→ Given material
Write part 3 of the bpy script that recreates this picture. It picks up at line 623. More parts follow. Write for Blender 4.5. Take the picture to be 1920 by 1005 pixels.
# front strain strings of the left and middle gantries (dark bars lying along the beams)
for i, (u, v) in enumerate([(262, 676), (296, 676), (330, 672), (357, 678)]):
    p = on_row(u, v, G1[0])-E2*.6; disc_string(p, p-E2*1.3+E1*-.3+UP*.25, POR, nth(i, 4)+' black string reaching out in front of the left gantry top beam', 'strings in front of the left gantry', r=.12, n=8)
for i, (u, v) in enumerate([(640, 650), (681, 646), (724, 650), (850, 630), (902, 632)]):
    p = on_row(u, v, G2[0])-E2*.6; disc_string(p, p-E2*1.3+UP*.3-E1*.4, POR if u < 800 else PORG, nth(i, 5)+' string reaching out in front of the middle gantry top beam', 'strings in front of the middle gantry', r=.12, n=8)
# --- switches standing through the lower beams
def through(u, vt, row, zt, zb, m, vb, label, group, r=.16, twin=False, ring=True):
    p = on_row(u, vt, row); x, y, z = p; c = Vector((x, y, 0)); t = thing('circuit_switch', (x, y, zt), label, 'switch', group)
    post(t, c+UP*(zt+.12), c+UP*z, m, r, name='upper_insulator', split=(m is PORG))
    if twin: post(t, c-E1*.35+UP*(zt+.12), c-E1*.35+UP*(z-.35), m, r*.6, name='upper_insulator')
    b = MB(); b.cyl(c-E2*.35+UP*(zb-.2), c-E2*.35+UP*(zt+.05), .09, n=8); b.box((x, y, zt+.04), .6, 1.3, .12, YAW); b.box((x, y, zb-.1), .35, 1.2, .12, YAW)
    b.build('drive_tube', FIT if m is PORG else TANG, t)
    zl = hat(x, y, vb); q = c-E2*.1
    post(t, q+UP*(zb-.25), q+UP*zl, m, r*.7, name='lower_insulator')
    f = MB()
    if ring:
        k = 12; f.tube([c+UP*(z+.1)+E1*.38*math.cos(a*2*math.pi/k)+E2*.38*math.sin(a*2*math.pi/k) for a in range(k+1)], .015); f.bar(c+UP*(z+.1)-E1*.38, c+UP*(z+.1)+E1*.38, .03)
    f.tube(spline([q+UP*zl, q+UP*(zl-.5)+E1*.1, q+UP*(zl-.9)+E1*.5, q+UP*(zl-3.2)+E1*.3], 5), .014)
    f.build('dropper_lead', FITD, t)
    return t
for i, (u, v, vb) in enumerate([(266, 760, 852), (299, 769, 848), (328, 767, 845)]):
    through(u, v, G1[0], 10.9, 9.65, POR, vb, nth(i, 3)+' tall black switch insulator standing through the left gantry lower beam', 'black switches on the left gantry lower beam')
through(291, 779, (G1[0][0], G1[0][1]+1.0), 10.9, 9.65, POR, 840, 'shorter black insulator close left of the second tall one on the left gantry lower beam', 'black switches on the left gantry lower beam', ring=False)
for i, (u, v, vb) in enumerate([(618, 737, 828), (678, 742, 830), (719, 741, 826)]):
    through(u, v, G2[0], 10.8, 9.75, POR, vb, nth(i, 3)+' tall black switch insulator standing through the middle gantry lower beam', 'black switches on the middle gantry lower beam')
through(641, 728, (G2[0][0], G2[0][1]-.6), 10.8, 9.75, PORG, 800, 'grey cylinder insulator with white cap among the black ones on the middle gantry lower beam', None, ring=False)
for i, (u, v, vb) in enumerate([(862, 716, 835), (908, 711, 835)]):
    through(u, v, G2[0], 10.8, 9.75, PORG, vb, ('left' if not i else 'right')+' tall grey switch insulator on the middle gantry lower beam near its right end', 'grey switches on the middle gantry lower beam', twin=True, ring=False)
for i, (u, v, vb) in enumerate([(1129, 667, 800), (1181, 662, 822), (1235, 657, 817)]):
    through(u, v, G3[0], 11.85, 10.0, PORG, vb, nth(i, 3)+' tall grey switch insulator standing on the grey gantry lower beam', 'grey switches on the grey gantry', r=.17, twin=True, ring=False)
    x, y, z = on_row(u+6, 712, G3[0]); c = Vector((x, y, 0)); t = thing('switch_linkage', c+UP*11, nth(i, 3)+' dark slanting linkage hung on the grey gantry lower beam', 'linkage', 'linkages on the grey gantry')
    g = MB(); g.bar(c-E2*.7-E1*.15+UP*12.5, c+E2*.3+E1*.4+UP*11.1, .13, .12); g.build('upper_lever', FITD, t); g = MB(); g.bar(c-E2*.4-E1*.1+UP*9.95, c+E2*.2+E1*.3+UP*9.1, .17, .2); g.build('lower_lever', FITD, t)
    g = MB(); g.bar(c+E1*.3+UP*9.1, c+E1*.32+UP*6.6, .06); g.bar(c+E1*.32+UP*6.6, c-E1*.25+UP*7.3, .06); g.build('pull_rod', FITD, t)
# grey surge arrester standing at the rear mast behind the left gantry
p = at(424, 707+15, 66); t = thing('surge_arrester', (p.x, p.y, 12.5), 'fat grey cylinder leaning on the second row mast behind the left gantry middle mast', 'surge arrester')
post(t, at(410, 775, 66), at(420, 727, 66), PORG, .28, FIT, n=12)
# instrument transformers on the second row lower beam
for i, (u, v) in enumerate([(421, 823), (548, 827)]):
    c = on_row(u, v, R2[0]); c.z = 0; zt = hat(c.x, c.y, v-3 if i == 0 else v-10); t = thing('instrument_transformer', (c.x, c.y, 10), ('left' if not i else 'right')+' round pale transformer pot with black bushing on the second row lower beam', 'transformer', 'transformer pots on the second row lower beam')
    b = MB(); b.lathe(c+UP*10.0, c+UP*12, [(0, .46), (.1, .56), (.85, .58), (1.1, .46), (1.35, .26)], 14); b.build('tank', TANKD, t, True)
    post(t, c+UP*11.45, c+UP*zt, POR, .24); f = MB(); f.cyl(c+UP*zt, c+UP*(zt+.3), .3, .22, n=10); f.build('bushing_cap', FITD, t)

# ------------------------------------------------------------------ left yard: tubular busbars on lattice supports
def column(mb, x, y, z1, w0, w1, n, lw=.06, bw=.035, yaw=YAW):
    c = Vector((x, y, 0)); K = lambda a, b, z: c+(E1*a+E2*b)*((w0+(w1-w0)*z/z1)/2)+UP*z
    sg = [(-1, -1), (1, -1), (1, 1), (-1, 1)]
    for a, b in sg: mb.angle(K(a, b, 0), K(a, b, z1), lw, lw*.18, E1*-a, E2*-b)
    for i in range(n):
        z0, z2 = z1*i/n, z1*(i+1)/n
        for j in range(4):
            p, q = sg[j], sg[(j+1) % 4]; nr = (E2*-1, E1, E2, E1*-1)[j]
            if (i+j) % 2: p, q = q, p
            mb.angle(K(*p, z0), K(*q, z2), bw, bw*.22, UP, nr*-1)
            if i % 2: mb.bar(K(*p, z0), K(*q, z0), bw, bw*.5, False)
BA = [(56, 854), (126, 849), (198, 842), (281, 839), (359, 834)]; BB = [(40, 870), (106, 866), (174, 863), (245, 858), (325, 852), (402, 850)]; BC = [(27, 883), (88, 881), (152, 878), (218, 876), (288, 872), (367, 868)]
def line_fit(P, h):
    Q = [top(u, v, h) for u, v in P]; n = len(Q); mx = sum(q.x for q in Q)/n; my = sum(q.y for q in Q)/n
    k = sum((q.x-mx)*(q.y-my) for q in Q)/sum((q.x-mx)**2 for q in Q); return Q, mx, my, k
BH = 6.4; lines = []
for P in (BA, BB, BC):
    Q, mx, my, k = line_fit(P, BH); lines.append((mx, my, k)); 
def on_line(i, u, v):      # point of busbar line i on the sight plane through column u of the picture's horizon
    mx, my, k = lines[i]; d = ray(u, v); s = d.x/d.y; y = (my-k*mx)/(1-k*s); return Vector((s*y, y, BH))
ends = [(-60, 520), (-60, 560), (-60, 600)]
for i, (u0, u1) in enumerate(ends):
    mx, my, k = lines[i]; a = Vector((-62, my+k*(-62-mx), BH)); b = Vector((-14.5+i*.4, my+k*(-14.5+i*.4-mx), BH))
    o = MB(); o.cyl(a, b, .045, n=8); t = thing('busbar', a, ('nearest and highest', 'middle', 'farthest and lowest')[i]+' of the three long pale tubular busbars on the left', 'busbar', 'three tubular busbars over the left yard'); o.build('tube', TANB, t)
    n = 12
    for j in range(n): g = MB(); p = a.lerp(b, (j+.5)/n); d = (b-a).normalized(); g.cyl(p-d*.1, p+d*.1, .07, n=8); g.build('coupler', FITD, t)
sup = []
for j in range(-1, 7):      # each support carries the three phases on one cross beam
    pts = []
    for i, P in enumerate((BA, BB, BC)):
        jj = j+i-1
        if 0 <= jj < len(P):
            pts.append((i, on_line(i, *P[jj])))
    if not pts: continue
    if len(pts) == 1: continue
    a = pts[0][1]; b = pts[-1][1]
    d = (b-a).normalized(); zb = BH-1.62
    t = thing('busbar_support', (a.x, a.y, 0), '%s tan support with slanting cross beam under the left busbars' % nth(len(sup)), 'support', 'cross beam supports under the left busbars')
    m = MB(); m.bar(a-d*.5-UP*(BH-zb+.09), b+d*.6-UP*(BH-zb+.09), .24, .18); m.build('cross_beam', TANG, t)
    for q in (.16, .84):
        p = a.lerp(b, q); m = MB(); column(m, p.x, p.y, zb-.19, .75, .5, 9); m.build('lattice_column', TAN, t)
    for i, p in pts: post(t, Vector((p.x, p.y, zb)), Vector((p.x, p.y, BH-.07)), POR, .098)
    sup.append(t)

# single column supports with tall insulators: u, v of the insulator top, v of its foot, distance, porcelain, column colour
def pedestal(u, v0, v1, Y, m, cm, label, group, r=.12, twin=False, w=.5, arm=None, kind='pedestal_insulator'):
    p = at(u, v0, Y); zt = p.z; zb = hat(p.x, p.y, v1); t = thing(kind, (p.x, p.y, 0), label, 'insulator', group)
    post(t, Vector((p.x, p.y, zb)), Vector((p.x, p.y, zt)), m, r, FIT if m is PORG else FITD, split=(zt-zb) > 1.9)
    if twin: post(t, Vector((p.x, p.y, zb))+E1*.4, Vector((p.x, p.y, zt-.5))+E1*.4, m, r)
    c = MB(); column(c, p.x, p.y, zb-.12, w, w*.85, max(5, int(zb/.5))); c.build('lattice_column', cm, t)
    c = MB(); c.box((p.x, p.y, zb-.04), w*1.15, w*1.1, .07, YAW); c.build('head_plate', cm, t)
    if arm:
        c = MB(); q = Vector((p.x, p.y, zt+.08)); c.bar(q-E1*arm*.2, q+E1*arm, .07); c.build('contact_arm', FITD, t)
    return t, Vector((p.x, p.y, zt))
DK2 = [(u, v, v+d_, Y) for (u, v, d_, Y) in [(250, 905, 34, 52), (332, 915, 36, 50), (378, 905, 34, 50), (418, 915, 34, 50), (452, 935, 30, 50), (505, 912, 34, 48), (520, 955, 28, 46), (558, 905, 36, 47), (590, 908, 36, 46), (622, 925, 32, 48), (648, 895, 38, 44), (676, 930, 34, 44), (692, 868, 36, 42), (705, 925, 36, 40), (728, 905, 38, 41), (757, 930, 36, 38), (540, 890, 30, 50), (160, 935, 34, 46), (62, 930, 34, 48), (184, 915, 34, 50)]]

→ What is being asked
Your answer should be a single number: the count of lines that contain "picture".

→ Expected answer
2